I was only a few pages in when Pleading Out: How Plea Bargaining Creates a Permanent Criminal Class made me angry. It wasn’t because of how Dan Canon wrote. It was because of what he wrote. In Bordenkircher v. Hayes, the Supreme Court held that prosecutors could, in effect, punish a defendant for asserting their right to a trial. Potter Stewart wrote that this was part of “any legitimate system which tolerates and encourages the negotiation of pleas.”
While legal systems in the United States do tolerate and encourage plea deals, a reasonable person can question the legitimacy of the system. That Paul Hayes received a life sentence for forging a $88.30 check calls the legitimacy of the system into question.
Canon spends the rest of the book making the case that the plea bargain system as practiced in the United States is not legitimate. It does not serve the interests of justice, but of power. “The American legal system,” he writes, “was designed by people in power as a tool to keep them in power whatever the cost.”
American exceptionalism
Plea bargains are rare in other countries. In the United States, 97% of convictions come from guilty pleas. Most of those are bargained. Why is that? Prior to the 1830s, plea bargains were rare in America. Attitudes started shifting when labor solidarity developed in the early industrial factories. Plea bargaining hid prosecution from the public eye, preventing scrutiny and revolt.

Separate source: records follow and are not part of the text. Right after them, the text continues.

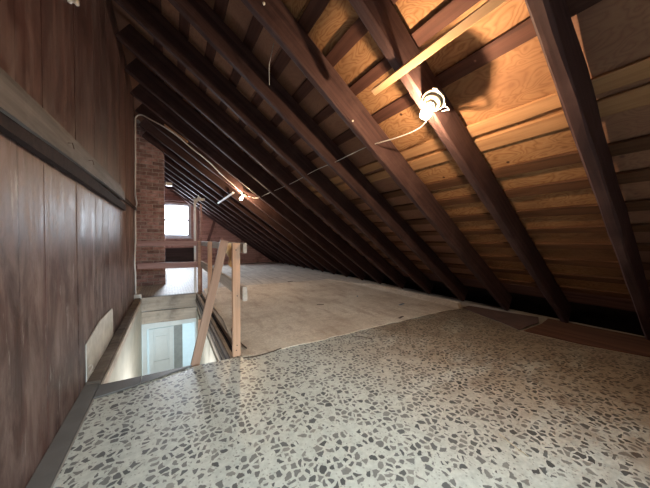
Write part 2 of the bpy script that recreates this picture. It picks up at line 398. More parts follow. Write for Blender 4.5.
# lower storey seen down the stair opening
bm = bmesh.new(); box(bm, -1.6, 2.2, 1.4, 8.0, -2.66, -2.60); struct(obj('floor', bm, M['subfloor']))
bm = bmesh.new(); box(bm, SX0-.06, SX0, SY0, SY1, -2.6, -0.09); box(bm, SX1, SX1+.06, SY0+.0, SY1, -2.6, -0.30)
box(bm, SX0-.06, SX1+.06, SY0-.06, SY0, -2.6, -0.09); struct(obj('wall_stairwell', bm, M['plaster']))
bm = bmesh.new(); box(bm, -1.2, -1.14, 5.3, 7.6, -2.6, -0.3); box(bm, 1.6, 1.66, 5.3, 7.6, -2.6, -0.3); box(bm, -1.2, 1.66, 7.6, 7.66, -2.6, -0.3)
box(bm, -1.2, 1.66, 5.22, 7.66, -0.34, -0.28); box(bm, -1.2, SX0-.06, 5.12, 5.2, -2.6, -0.3); box(bm, SX1+.06, 1.66, 5.12, 5.2, -2.6, -0.3)
struct(obj('wall_lower_room', bm, M['paint']))

# ------------------------------------------------------------------ structure: left wall of vertical boards
bm = bmesh.new(); y = Y0; k = 0
while y < 5.28:
    ye = min(y + 0.232, 5.28); t = random.random() * 0.004
    box(bm, WX - 0.03, WX - t, y, ye, -0.05, 3.36)
    y += 0.235; k += 1
box(bm, WX - 0.09, WX - 0.03, Y0, 5.28, -0.05, 3.36)
struct(obj('wall_left', bm, M['wall']))
bm = bmesh.new(); box(bm, WX - 0.19, WX - 0.13, 5.28, Y1, -0.05, 3.5); struct(obj('wall_left', bm, M['wall']))
# rear wall behind the camera with an opening added for the rear fill
bm = bmesh.new()
for a in ((WX-.2, 0.2, -.05, 3.5), (0.8, 5.2, -.4, 3.5), (0.2, 0.8, -.05, 1.25), (0.2, 0.8, 1.85, 3.5)): box(bm, a[0], a[1], Y0 - .08, Y0, a[2], a[3])
struct(obj('wall_rear', bm, M['gable']))

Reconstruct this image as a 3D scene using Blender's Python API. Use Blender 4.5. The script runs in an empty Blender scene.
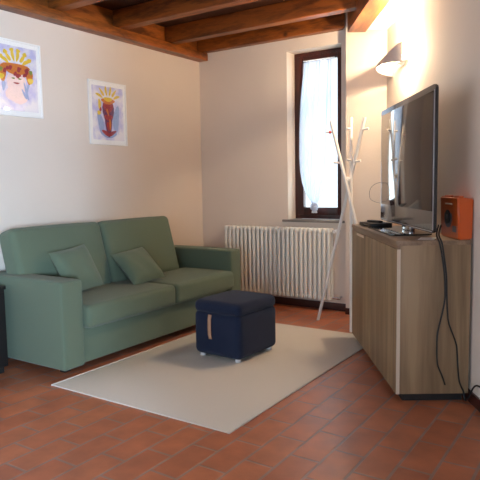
import bpy, bmesh, math, random
from math import sin, cos, pi, radians
from mathutils import Vector, Matrix
random.seed(7)
C = bpy.context.scene.collection

# ------------------------------------------------------------------ materials
def srgb(r, g, b):
    f = lambda c: (c/255)/12.92 if c <= 10 else ((c/255+.055)/1.055)**2.4
    return (f(r), f(g), f(b), 1)
def mat(name, col, rough=.6, metal=0, spec=.5, noise=0, scale=30, bump=0, bscale=None, stretch=(1, 1, 1), coat=0, sheen=0):
    m = bpy.data.materials.new(name); m.use_nodes = True
    nt = m.node_tree; N = nt.nodes; L = nt.links; b = N['Principled BSDF']
    b.inputs['Base Color'].default_value = col
    b.inputs['Roughness'].default_value = rough; b.inputs['Metallic'].default_value = metal
    b.inputs['Specular IOR Level'].default_value = spec
    b.inputs['Coat Weight'].default_value = coat
    b.inputs['Sheen Weight'].default_value = sheen
    if noise or bump:
        tc = N.new('ShaderNodeTexCoord'); mp = N.new('ShaderNodeMapping'); mp.inputs['Scale'].default_value = stretch
        L.new(tc.outputs['Object'], mp.inputs['Vector'])
        if noise:
            n = N.new('ShaderNodeTexNoise'); n.inputs['Scale'].default_value = scale; n.inputs['Detail'].default_value = 5
            L.new(mp.outputs[0], n.inputs['Vector'])
            mx = N.new('ShaderNodeMix'); mx.data_type = 'RGBA'
            mx.inputs[6].default_value = tuple(c*(1-noise) for c in col[:3])+(1,)
            mx.inputs[7].default_value = tuple(min(1, c*(1+noise)) for c in col[:3])+(1,)
            L.new(n.outputs['Fac'], mx.inputs[0]); L.new(mx.outputs[2], b.inputs['Base Color'])
        if bump:
            n2 = N.new('ShaderNodeTexNoise'); n2.inputs['Scale'].default_value = bscale or scale; n2.inputs['Detail'].default_value = 3
            L.new(mp.outputs[0], n2.inputs['Vector'])
            bp = N.new('ShaderNodeBump'); bp.inputs['Strength'].default_value = bump; bp.inputs['Distance'].default_value = .01
            L.new(n2.outputs['Fac'], bp.inputs['Height']); L.new(bp.outputs[0], b.inputs['Normal'])
    return m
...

The expansion of federal crimes after Prohibition led to a need to process cases more efficiently. “What we have inherited is an amoral system of criminal proceedings; it cannot be called criminal justice. Expediency, not fairness, is the principal concern.”
It’s no coincidence that the United States has the highest incarceration rate and also the highest plea bargain rate. As Michelle Alexander explores in greater depth in The New Jim Crow, the legal system creates a permanent criminal underclass that has long-lasting effects.
Liberty and justice for some
The high volume of cases means that lawyers can’t keep up. Prosecutors can’t screen cases to drop the obviously bad ones. Worse, defense attorneys can’t mount vigorous defenses. Canon notes that in 15% of exonerations, the defendant gave a false confession. Thousands of innocent people are sitting in jail today because the police or prosecutors railroaded them into confessing to a crime they didn’t commit.
Because plea bargains are secretive, there’s no accountability. Wealthy defendants can work themselves into a sweet deal. Poor and middle-class defendants have to take what the prosecution offers. If they dare insist on a trial, they face persecution, not prosecution. Ask Paul Hayes. This does not benefit society.
So what do we do?
It doesn’t have to be this way. Canon writes about the decade when Alaska eliminated plea bargaining. The system adjusted. Prosecutors dropped cases they couldn’t—or shouldn’t—prove. Police got more careful with their investigations, knowing they’d actually be accountable. It wasn’t perfect, but it was an improvement.
Our current system doesn’t have to be our system forever. But it won’t change on it’s own. The first step is an informed populace. That’s why I’d recommend Pleading Out to anyone who cares about justice.